Canadian Magazine Industry News
13 August 2008,     NATIONAL
The problem(s) with Canadian magazines, as told by Globe and Mail readers

What does the general public think of the Canadian magazine industry? Not much, if reader comments posted to a Globe and Mail story about declining consumer magazine circulation are any indication. Magazines, according to several commentators, are bad for the environment, cost too much, carry too much advertising and aren’t worth paying for, since so much information is available for free online.

A James Adams story on the recent Fas-Fax report from the Audit Bureau of Circulations has so far received 27 responses from readers of the Globe’s website. While that number is hardly a representative sample of the Canadian population at large (it more likely represents the cranky 1% of the population that bothers to leave online comments), we thought some of the responses were worth sharing.

It wasn't all bad. Andrew E was happy to see Outdoor Canada experiencing growth. "this is a great publication for we hunters and fishermen who get a bit tired of the US-centric coverage in Field and Stream."

M. O. from Canada expressed sentiments that re-appeared several times throughout the comments. “The newstand price,” he/she writes, “combined with the sales taxes, are a huge disincentive for me. And the large number of glossy ads, mostly for items I either can't afford or can't justify purchasing, is a real turn-off.”

Lefty Lou concurred. “For me, it's mainly the price/disposable income ratio. (Gas for car comes first). There are magazines I would buy if the price was less.” (The average price for Canadian newsstand magazines audited by ABC is $4.59. As Masthead columnist Scott Bullock often points out, most magazines cost less than greeting cards; perhaps Mr.
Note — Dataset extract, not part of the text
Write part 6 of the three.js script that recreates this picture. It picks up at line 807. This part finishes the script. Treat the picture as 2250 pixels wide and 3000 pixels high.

Lou has a taste for pricier literary titles or European imports or perhaps he also avoids greeting cards.)

“Magazines (except for the obvious few) contain so much advertising, they become tiresome to navigate through for articles,” writes persona non grata, who clearly does not fit into oft-cited research that suggests readers value advertising as part of the total magazine experience.

Several commentators had concerns about the environmental impact of magazines, though few went beyond the “dead trees” line of argument. “I dont read magazines for the same reason i dont buy newspapers - it makes me ill to think that we are cutting down trees just to read advertising!!!!!!!” wrote exclamation mark fan Martin Fendgrass.

Jack Robinson from London, Canada consides himself "fortunate to have some sheckles to spare for a few 'essential' pubs like Adbusters, Foreign Policy and our very own This Magazine... which for me at least are worth their weight in re-cycled pulp because of their hefty content, lack of crass advertising and as an alternative to the glossy dreck clogging our news stands and check-out counters."

A handful of commentators offered a more objective, macro analysis of the situation.

Sal Field, despite a seemingly rigid opposition to capitalization, had some interesting points about the way ABC data is analyzed by the industry and the media. “by only judging the success of canadian newsstands by the success of our largest products, we are shooting ourselves in the foot twice - once because we ignore the consumer demand for increasingly specialized / focused (niche) mags by only looking at the success of our most mainstream mags as a barometer of our cultural success and interest, and twice because we then make changes to newsstand policies based on these results.”

The crown for this round of comments, however, must go to Jake Richardson from Kingston, Canada, who with a single word, offered the most cogent and coherent argument of them all: “Internet.”